This crate is not an alternative of the serde_json, it only do the validation.
Currently, there is no other crates do the sames validation works on JSON, so I have to parse the dataset by a common JSON parser (sede_json) and do the same validation on its deserialized value as the comparable results.
So it would be better to compare to other crates which do the same work, but I didn't found the similar crate so far. And this is also the reason I developed this crate.
Excellent! I think your "faster%" is calculated in a way that understates the speedup. In the last row, the document is processed in a bit less than half the time, so the speedup should be a bit more than 100%.
Great to see this article, I totally agreed with the view that rejecting any invalid case by designing the right data structure.
Unfortunately, it is hard to achieve it in practice and people even don't realize this, JSON Object is a good example, Human are incline expecting the duplicated key is not allowed in JSON, but it happens.
For this goal, I think the Protobuf is good way to eliminate the possible invalid data for data transportation.
Perhaps checking a service's behavior in response to such JSON is high on the security researcher's list of things to do that are high priority and simple.
Btw YAML would be a proper superset of JSON if it wasn't for the fact that yaml doesn't allow repeated fields while JSON is relaxed about that.

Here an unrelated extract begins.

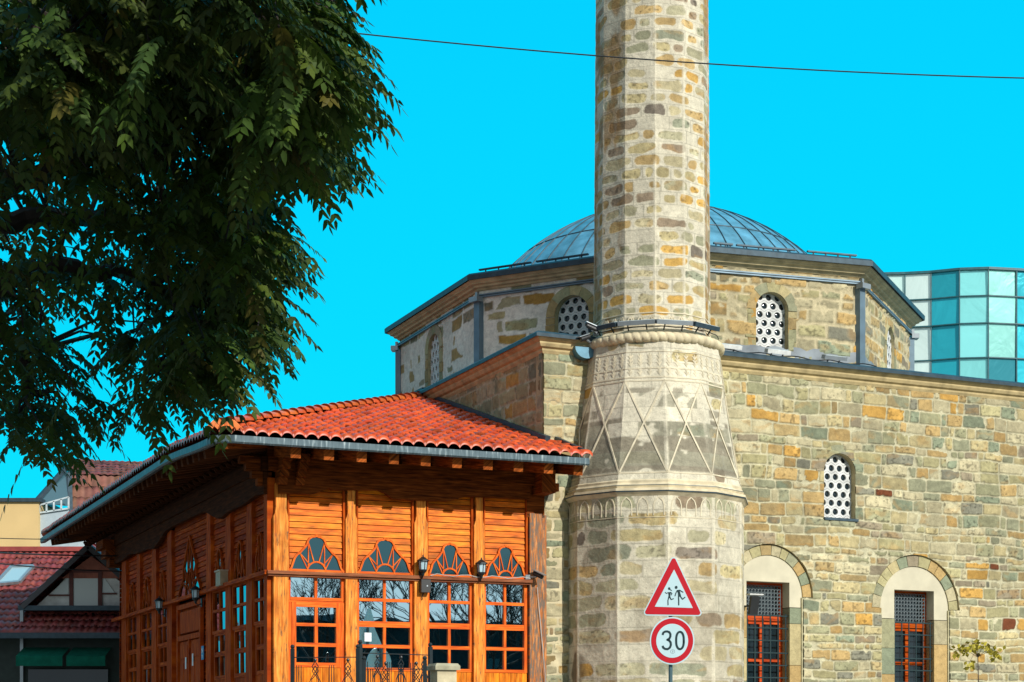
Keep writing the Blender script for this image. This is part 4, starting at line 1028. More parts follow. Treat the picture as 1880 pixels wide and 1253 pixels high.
# ================================================================== small things on the porch
def lantern(fr, a, z, out, label, side=1):
    c = fr.P(a, z, out + .13); t = empty('wall_lantern', c, label, 'lantern', 'lanterns on the porch posts')
    b = MB(); b.lathe(c, [(.0, .20), (.012, .19), (.012, .165), (.03, .155), (.05, .14), (.105, .10), (.11, .085), (.0, .085)], 8); b.build('lantern_roof', M_IRON, t)
    b = MB(); b.lathe(c, [(.075, .085), (.06, -.06)], 6); b.build('glass', simple('lantern_glass', (.45, .62, .68), .25, noise=.2), t)
    b = MB()
    for k in range(6):
        an = math.pi * k / 3; e = Vector((math.cos(an), math.sin(an), 0)); b.tube([c + e * .078 + Vector((0, 0, .085)), c + e * .063 + Vector((0, 0, -.06))], .008, 4)
    b.lathe(c, [(.0, -.06), (.07, -.06), (.06, -.09), (.03, -.12), (.02, -.16), (.0, -.18)], 8); b.build('lantern_frame', M_IRON, t)
    b = MB(); b.tube([c + Vector((0, 0, -.15)), c + Vector((0, 0, -.2)) - fr.N * .04, fr.P(a, z - .17, out + .01)], .012, 6); b.box(fr.P(a, z - .15, out + .012), .035, .012, .08, fr.U, fr.N); b.build('bracket', M_IRON, t)
zf_ = lambda fr, px, py, o=0: fr.z(px, py, o)
lantern(FF, FF.a(776, .2), FF.z(776, 1040, .2), OUT, 'black lantern on the front porch post above the black box')
lantern(FF, FF.a(883, .2), FF.z(883, 1045, .2), OUT, 'black lantern on the front porch post furthest right')
lantern(FS, FS.a(361, .2), FS.z(361, 1092, .2), OUT, 'black lantern right of the pointed fan window on the side wall')
lantern(FS, FS.a(294, .2), FS.z(294, 1112, .2), OUT, 'black lantern left of the side door of the porch')
a, z = FF.a(778, .1), FF.z(778, 1077, .1)
t = empty('speaker_box', FF.P(a, z, OUT), 'small black speaker box hanging on a front post under a lantern', 'speaker')
b = MB(); b.box(FF.P(a, z, OUT + .07), .085, .06, .11, FF.U, FF.N); b.build('housing', M_BLACK, t)
b = MB(); b.box(FF.P(a + .02, z, OUT + .133), .012, .003, .012, FF.U, FF.N); b.build('badge', M_GREYMETAL, t)
b = MB(); b.tube([FF.P(a, z - .1, OUT + .02), FF.P(a - .04, z - .18, OUT + .03), FF.P(a - .03, z - .23, OUT + .02)], .008, 5); b.build('cable', M_BLACK, t)
def cctv(c, d, label, arm):
    t = empty('security_camera', c, label, 'camera'); d = d.normalized(); X = d.cross(Vector((0, 0, 1))).normalized(); Z = X.cross(d)
    b = MB(); b.tube([c - d * .1, c + d * .1], .042, 10); b.build('camera_body', M_BLACK, t)
    b = MB(); b.tube([c + d * .1, c + d * .105], .03, 10); b.build('lens', M_DGLASS, t)
    b = MB(); b.box(c + Z * .05 + d * .01, .05, .13, .007, X, d, Z); b.build('sun_shield', M_GREYMETAL, t)
    b = MB(); b.tube([c - d * .02 - Z * .04, arm], .02, 6); b.box(arm, .04, .04, .04); b.build('bracket', M_GREYMETAL, t)
a = FF.a(988, .25); c = FF.P(a, FF.z(988, 1056, .25), .25); cctv(c, Vector((.8, -.6, -.45)), 'grey security camera at the right end of the porch rail', c + Vector((-.18, .12, -.03)))
b = MB(); pts = [FF.P(fa[5] + .02, RZ + .03, OUT + .08)]
for k in range(1, 14): f_ = k / 13; pts.append(FF.P(fa[5] + (fa[8] - fa[5]) * f_, RZ + .05 + .02 * math.sin(k * 1.7), OUT + .075))
b.tube(pts, .008, 5); b.tube([FF.P(fa[8] + .15, RZ - .1, OUT + .03), FF.P(fa[8] + .22, 3.6, OUT + .03), FF.P(fa[8] + .36, 2.2, OUT + .03)], .008, 5)
tag(b.build('power_cable', simple('pale_cable', (.45, .42, .38), .6)), 'thin pale cable running along the porch rail and down the end post', 'cable')
a = FS.a(406, .15); z = FS.z(406, 1063, .15)
t = empty('junction_box', FS.P(a, z, 0), 'beige box on the side wall rail between two fan windows', 'box')
b = MB(); b.box(FS.P(a, z, .12), .17, .09, .13, FS.U, FS.N); b.build('housing', simple('beige_paint', (.42, .33, .2), .6), t)
b = MB(); b.box(FS.P(a, z + .14, .12), .19, .11, .012, FS.U, FS.N); b.build('lid', simple('beige_lid', (.5, .42, .3), .6), t)
a = FS.a(371.5, .1); z = FS.z(371.5, 1199, .1)
t = MB(); t.prism([(a - .09, z - .13), (a + .09, z - .13), (a + .09, z + .13), (a - .09, z + .13)], FS, OUT, OUT + .01); plate = t.build('number_plate', simple('blue_enamel', (.03, .17, .42), .35, noise=.05)); tag(plate, 'small blue plate on the post beside the side door', 'plate')
t = MB(); 
for x0, z0, x1, z1 in ((-.05, .09, -.05, .0), (.05, .09, .05, 0), (-.05, .0, .05, .09), (-.05, -.05, .05, -.05), (-.05, -.08, .03, -.08)): t.bar(FS.P(a + x0, z + z0, OUT + .012), FS.P(a + x1, z + z1, OUT + .012), .014, .004, FS.N)
t.build('plate_marks', M_PAPER, plate)
# notices on the front glass
def notice(px, py, w2, h2, label, top=None):
    a = FF.a(px, .0); z = FF.z(px, py, .0); b = MB(); b.prism([(a - w2, z - h2), (a + w2, z - h2), (a + w2, z + h2), (a - w2, z + h2)], FF, -.012, -.008 + .0)
    o = b.build('notice', M_PAPER); tag(o, label, 'notice')
    if top:
        b = MB(); b.prism([(a - w2 + .002, z + h2 * .15), (a - w2 * .5, z + h2 * .45), (a - w2 * .1, z + h2 * .2), (a + w2 * .4, z + h2 * .5), (a + w2 - .002, z + h2 * .2), (a + w2 - .002, z + h2 - .002), (a - w2 + .002, z + h2 - .002)], FF, -.008, -.006); b.build('blue_band', simple('cyan_print', (.03, .45, .65), .6), o)
    return o
notice(601, 1164, .092, .072, 'white notice with blue top edge taped inside the glazed door', True)
notice(676, 1170, .062, .075, 'small white notice on the second front window')

# ================================================================== things on the minaret and drum
def light_bar(c, X, N, L, label, group, mat=M_GREYMETAL, tilt=-.5):
    t = empty('light_bar', c, label, 'floodlight', group); Zt = (Vector((0, 0, 1)) + N * tilt).normalized(); Nn = X.cross(Zt)
    b = MB(); b.box(c, L / 2, .06, .038, X, Nn, Zt); b.build('housing', mat, t)
    b = MB(); b.box(c + Zt * .040, L / 2 - .03, .05, .004, X, Nn, Zt); b.build('cover_glass', simple('lamp_glass', (.55, .65, .68), .2, noise=.1), t)
    for s in (-.25, .25):
        b = MB(); b.bar(c + X * (L * s) - Zt * .03, c + X * (L * s) - Zt * .12 - N * .06, .02, .02); b.build('bracket', M_IRON, t)
G1 = 'floodlight bars round the foot of the minaret shaft'
for k, (p, lab) in enumerate(((-1.5, 'leftmost grey light bar on the minaret ledge, in shade'), (-.5, 'grey light bar on the minaret ledge, left of the middle'), (.5, 'grey light bar on the minaret ledge, right of the middle'), (1.5, 'dark light bar at the right end of the minaret ledge'))):
    an = math.radians(ROT2 + 30 * (p)); N = Vector((math.sin(an), -math.cos(an), 0)); X = Vector((math.cos(an), math.sin(an), 0))
    light_bar(mc + N * 1.27 + Vector((0, 0, 8.93)), X, N, .66, lab, G1, M_GREYMETAL if abs(p) < 1 else M_LEADEDGE, tilt=.25)
b = MB(); b.tube([mc + Vector((math.sin(math.radians(x)), -math.cos(math.radians(x)), 0)) * (1.2 + .01 * math.sin(x)) + Vector((0, 0, 8.87 + .008 * math.sin(x * .3)))for x in range(-80, 85, 6)], .009, 5)
tag(b.build('power_cable', M_BLACK), 'black cable draped round the minaret under the light bars', 'cable')
G2 = 'floodlight bars at the foot of the drum'
for px, py, lab in ((1338, 637, 'white light bar on the roof edge beside the minaret'), (1428, 645, 'white light bar under the drum lattice window'), (1532, 657, 'grey light bar near the drum corner downpipe')):
    a = FM.a(px, -.02); light_bar(FM.P(a, ZC + .17, -.02), FM.U, FM.N, .52, lab, G2, M_WHITE if px < 1500 else M_GREYMETAL, .3)
b = MB(); b.tube([FM.P(FM.a(px, 0), ZC + .09 + .02 * math.sin(px * .1), .02) for px in range(1320, 1620, 12)], .012, 5)
tag(b.build('power_cable', M_BLACK), 'black cable lying on the roof edge linking three light bars', 'cable')
G3 = 'light strips on the drum cornice'
for px0, px1, i, lab in ((880, 975, 1, 'grey light strip on the drum cornice at its left corner'), (985, 1080, 1, 'grey light strip on the drum cornice just left of the minaret'), (1310, 1345, 2, 'short grey light strip on the drum cornice right beside the minaret'), (1352, 1460, 2, 'grey light strip on the drum cornice under the dome edge'), (1482, 1572, 2, 'grey light strip on the drum cornice at its right corner')):
    fr = Frame(tips[i], tips[i + 1] - tips[i], Vector(((tips[i + 1] - tips[i]).y, -(tips[i + 1] - tips[i]).x, 0)))
    a0, a1 = fr.a(px0, -.35), fr.a(px1, -.35); t = empty('light_strip', fr.P(a0, ZD + .1, -.35), lab, 'light strip', G3)
    b = MB(); b.bar(fr.P(a0, ZD + .17, -.35), fr.P(a1, ZD + .17, -.35), .06, .03); b.build('housing', M_LEADEDGE, t)
    for k in range(4):
        a = a0 + (a1 - a0) * (k + .5) / 4; b = MB(); b.bar(fr.P(a, ZD + .07, -.35), fr.P(a, ZD + .16, -.35), .03, .03); b.build('bracket', M_LEADEDGE, t)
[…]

That's just a small detail though. You can for all intents and purposes out JSON objects in YAML files and I'm still puzzled while so many people fiddle with indent in helm templates instead of just using toJson
Some YAML parsers support duplicate keys (IIRC, Ruby does…or at least whatever GitLab uses does). The disparate state of YAML parsers is what makes me sad about it…it seems like just a hard spec to implement.